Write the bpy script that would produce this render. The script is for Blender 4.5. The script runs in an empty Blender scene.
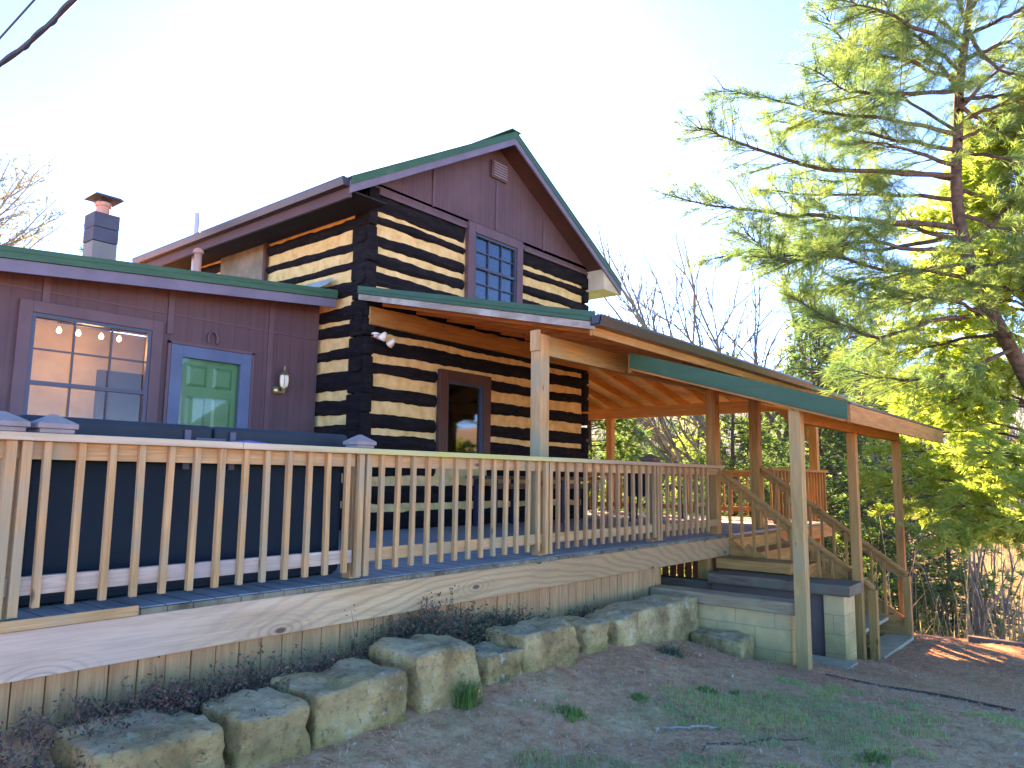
import bpy, bmesh, math, random
import numpy as np
from mathutils import Vector, Matrix, noise
random.seed(7); RNG = np.random.default_rng(11)
SC = bpy.context.scene; COL = SC.collection
CZ = 1.6                                   # eye height
F_PX, YAW, PITCH, ROLL = 740.0, math.radians(50.46), math.radians(7.142), math.radians(.749)

# ---------------------------------------------------------------- camera
def cam_axes():
    cy, sy, cp, sp = math.cos(YAW), math.sin(YAW), math.cos(PITCH), math.sin(PITCH)
    f = Vector((sy*cp, cy*cp, sp)); r = Vector((cy, -sy, 0)); u = r.cross(f)
    cr, sr = math.cos(ROLL), math.sin(ROLL)
    return cr*r + sr*u, -sr*r + cr*u, f
AR, AU, AF = cam_axes()
cam_d = bpy.data.cameras.new('camera'); cam = bpy.data.objects.new('camera', cam_d); COL.objects.link(cam)
cam_d.sensor_width = 36; cam_d.lens = F_PX/1024*36; cam_d.clip_end = 2000; cam_d.clip_start = .05
cam.matrix_world = Matrix(((AR.x, AU.x, -AF.x, 0), (AR.y, AU.y, -AF.y, 0), (AR.z, AU.z, -AF.z, CZ), (0, 0, 0, 1)))
SC.camera = cam
def PD(px, py, depth):                     # a place in the world seen near this direction, `depth` metres away
    d = AR*((px-512)/F_PX) - AU*((py-384)/F_PX) + AF
    return d*depth + Vector((0, 0, CZ))
def PY(px, py, Y):
    d = PD(px, py, 1) - Vector((0, 0, CZ)); return d*(Y/d.y) + Vector((0, 0, CZ))

# ---------------------------------------------------------------- mesh helpers
def tag(o, label=None, cat=None, group=None, kind=None):
    if label: o['label'] = label
    if cat: o['category'] = cat
    if group: o['group'] = group
    if kind: o['kind'] = kind
    return o
def thing(name, loc, label, cat, group=None):
    o = bpy.data.objects.new(name, None); o.empty_display_size = .1; COL.objects.link(o); o.location = loc
    o['loc0'] = 0; del o['loc0']
    WL[o.name] = Vector(loc)
    return tag(o, label, cat, group)
WL = {}                                    # world location of every parent
class MB:
    def __init__(s): s.v = []; s.f = []
    def add(s, vs, fs):
        n = len(s.v); s.v += [tuple(v) for v in vs]; s.f += [tuple(i+n for i in f) for f in fs]; return s
    def box(s, x0, x1, y0, y1, z0, z1):
        return s.add([(x0,y0,z0),(x1,y0,z0),(x1,y1,z0),(x0,y1,z0),(x0,y0,z1),(x1,y0,z1),(x1,y1,z1),(x0,y1,z1)],
                     [(0,3,2,1),(4,5,6,7),(0,1,5,4),(1,2,6,5),(2,3,7,6),(3,0,4,7)])
    def beam(s, a, b, w, h, up=(0,0,1)):   # bar from a to b, w sideways, h along up
        a, b = Vector(a), Vector(b); d = (b-a).normalized(); sd = d.cross(Vector(up)).normalized(); u = sd.cross(d)
        c = []
        for p in (a, b):
            for i, j in ((-1,-1),(1,-1),(1,1),(-1,1)): c.append(p + sd*(i*w/2) + u*(j*h/2))
        return s.add(c, [(0,3,2,1),(4,5,6,7),(0,1,5,4),(1,2,6,5),(2,3,7,6),(3,0,4,7)])
    def prism(s, pts, off):                # planar polygon pushed by off
        n = len(pts); p = [Vector(q) for q in pts]; o = Vector(off)
        return s.add(p + [q+o for q in p], [tuple(range(n))[::-1], tuple(range(n, 2*n))] + [(i,(i+1)%n,n+(i+1)%n,n+i) for i in range(n)])
    def tube(s, pts, rad, seg=8, cap=True):
        pts = [Vector(p) for p in pts]; n = len(pts)
        if not hasattr(rad, '__len__'): rad = [rad]*n
        base = len(s.v); prev = None
        for i, p in enumerate(pts):
            d = (pts[min(i+1,n-1)] - pts[max(i-1,0)]).normalized()
            if prev is None:
                a = Vector((0,0,1)) if abs(d.z) < .9 else Vector((1,0,0)); u = d.cross(a).normalized()
            else: u = (prev - d*prev.dot(d)).normalized()
            prev = u; w = d.cross(u)
            for k in range(seg):
                t = 2*math.pi*k/seg; s.v.append(tuple(p + (u*math.cos(t) + w*math.sin(t))*rad[i]))
        for i in range(n-1):
            for k in range(seg):
                a = base+i*seg+k; b = base+i*seg+(k+1)%seg; s.f.append((a, b, b+seg, a+seg))
        if cap:
            s.f.append(tuple(base+k for k in range(seg))[::-1]); s.f.append(tuple(base+(n-1)*seg+k for k in range(seg)))
        return s
    def lathe(s, c, prof, seg=16):         # prof: (r, z)
        base = len(s.v)
        for r, z in prof:
            for k in range(seg):
                t = 2*math.pi*k/seg; s.v.append((c[0]+r*math.cos(t), c[1]+r*math.sin(t), c[2]+z))
        for i in range(len(prof)-1):
            for k in range(seg):
                a = base+i*seg+k; b = base+i*seg+(k+1)%seg; s.f.append((a, b, b+seg, a+seg))
        s.f.append(tuple(base+k for k in range(seg))[::-1]); s.f.append(tuple(base+(len(prof)-1)*seg+k for k in range(seg)))
        return s
    def pyramid(s, cx, cy, z0, z1, a, b):
        return s.add([(cx-a,cy-a,z0),(cx+a,cy-a,z0),(cx+a,cy+a,z0),(cx-a,cy+a,z0),(cx-b,cy-b,z1),(cx+b,cy-b,z1),(cx+b,cy+b,z1),(cx-b,cy+b,z1)],
                     [(0,3,2,1),(4,5,6,7),(0,1,5,4),(1,2,6,5),(2,3,7,6),(3,0,4,7)])
    def build(s, name, mat, parent=None, bevel=0, smooth=False, origin=None):
        me = bpy.data.meshes.new(name); o = bpy.data.objects.new(name, me); COL.objects.link(o)
        base = WL.get(parent.name, Vector()) if parent else Vector()
        org = Vector(origin) if origin is not None else base
        me.from_pydata([tuple(Vector(v)-org) for v in s.v], [], s.f); me.materials.append(mat)
        if smooth: me.polygons.foreach_set('use_smooth', [True]*len(me.polygons))
        o.location = org - base if parent else org
        if parent: o.parent = parent
        WL[o.name] = org
        if bevel:
            m = o.modifiers.new('bevel', 'BEVEL'); m.width = bevel; m.segments = 2; m.limit_method = 'ANGLE'
        me.update(); return o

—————

Leave out the pictures. Transcribe only the lines above, from the first through the one that contains "d = PD(px, py, 1)".

### EXERCISE ANSWER
Write the bpy script that would produce this render. The script is for Blender 4.5. The script runs in an empty Blender scene.
import bpy, bmesh, math, random
import numpy as np
from mathutils import Vector, Matrix, noise
random.seed(7); RNG = np.random.default_rng(11)
SC = bpy.context.scene; COL = SC.collection
CZ = 1.6                                   # eye height
F_PX, YAW, PITCH, ROLL = 740.0, math.radians(50.46), math.radians(7.142), math.radians(.749)

# ---------------------------------------------------------------- camera
def cam_axes():
    cy, sy, cp, sp = math.cos(YAW), math.sin(YAW), math.cos(PITCH), math.sin(PITCH)
    f = Vector((sy*cp, cy*cp, sp)); r = Vector((cy, -sy, 0)); u = r.cross(f)
    cr, sr = math.cos(ROLL), math.sin(ROLL)
    return cr*r + sr*u, -sr*r + cr*u, f
AR, AU, AF = cam_axes()
cam_d = bpy.data.cameras.new('camera'); cam = bpy.data.objects.new('camera', cam_d); COL.objects.link(cam)
cam_d.sensor_width = 36; cam_d.lens = F_PX/1024*36; cam_d.clip_end = 2000; cam_d.clip_start = .05
cam.matrix_world = Matrix(((AR.x, AU.x, -AF.x, 0), (AR.y, AU.y, -AF.y, 0), (AR.z, AU.z, -AF.z, CZ), (0, 0, 0, 1)))
SC.camera = cam
def PD(px, py, depth):                     # a place in the world seen near this direction, `depth` metres away
    d = AR*((px-512)/F_PX) - AU*((py-384)/F_PX) + AF
    return d*depth + Vector((0, 0, CZ))
def PY(px, py, Y):
    d = PD(px, py, 1) - Vector((0, 0, CZ)); return d*(Y/d.y) + Vector((0, 0, CZ))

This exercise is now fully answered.